In the case of Bossypants, I do think Fey incorporates enough sass, wit, charm, and feminist commentary to satirically point out this issue. I am nervous, though, to find out how many heads it has gone over. Satire can be difficult that way. Sometimes, as a culture, we are still too close to the situation; sometimes there hasn’t been enough open-dialogue in the public sphere to have the majority “get the joke;” sometimes, instead of raising awareness to an issue, we perpetuate it. I hope this is not true for the comedy in Bossypants.

While in some moments, Tina Fey doesn’t give herself enough credit for her personal success, she does not hesitate to give credit where credit is due. Bossypants is saturated with anecdotes and praise for her co-workers, bosses, and friends. There’s not a chapter in the book where she doesn’t thank someone – whether it’s fellow comedians Amy Poehler and Alec Baldwin, her boss Lorne Michaels, or even – to everyone’s surprise – politician Sarah Palin.

You’re probably familiar with the SNL sketches where Tina Fey impersonated Sarah Palin during the 2008 election. You’re probably also aware of the fact that Tina Fey’s political beliefs greatly differ from Mrs. Palin’s and that the two have butt heads through various media platforms. In Bossypants, she writes further about this tension in the chapter about the episode where Mrs. Palin is featured as an SNL “Sneaker Upper.”
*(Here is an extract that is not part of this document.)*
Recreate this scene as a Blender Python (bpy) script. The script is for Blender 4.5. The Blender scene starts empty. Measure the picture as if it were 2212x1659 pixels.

Tina Fey does not include any backhanded compliments, no ad hominem attacks on Palin, just a look into the stress, the preparation, and Fey’s mind with which she humorously shows some real character development through the shift of her bias against Palin. In the end, she throws in a backhanded compliment towards herself – “I’d like to think that my suggestion of starting her backstage paid off, but more likely I had underestimated what a giant media star Palin was; even the New Yorkiest audience was giddy to see her in person.”

Even though Tina admits to doing research into “what kind of content makes for bestselling books … turns out the answer is ‘one night stands, drug addictions, and recipes,’” she also goes on to let us know that “here [in her memoir] we are out of luck. But I can offer you lurid tales of anxiety and cowardice.”

Anxiety, cowardice, politics, improvisation, and the life of a stressed out mother who just wants to be with their child but instead is babysitting a bunch of comedy writers, this is some of what Bossypants has to offer. There’s a bit of something in it for everyone. It’s like a salad of sorts, but the kind where you can’t really pick out the parts you don’t like. So it’s like a smoothie.

It definitely tastes good, but you didn’t make it yourself so there might be something in it you don’t like or wouldn’t have again. “Just don’t tell me until I’m done drinking it!”














1 comment

  1. I enjoy a good memoir. It seems there’s always something good to learn from other people’s life experiences. And while I’m not a huge Tina Fey fan, I enjoyed her as Sarah Palin on SNL and occasionally watch 30 Rock. So after reading a review of the book, and being without anything to read at the moment, I took a chance and bought Bossypants, and I’m glad I did.

    It seemed a little uneven starting out, but quickly transitioned into some very interesting pieces about her early jobs, her work with Second City, and then her transition into writing for SNL and her eventual creation of 30 Rock. Interspersed are stories about growing up and dating, her eventual marriage, and her struggles to balance work and family life, as well as some candid advice for other women on how to make it in a male-dominated industry.

    Perhaps what I liked most about the book is that even though there is a lot of self-deprecating (and distancing) humor, my sense in the end was that Fey gave us an honest look at who she is: imperfect, stumbling, but always rising again, persevering, and continuing to do what she loves. I would say the book is well worth reading for any fan of Tina Fey, 30 Rock, or SNL, as well as for any woman who struggles to balance the roles of worker, spouse and mom. It was a good read!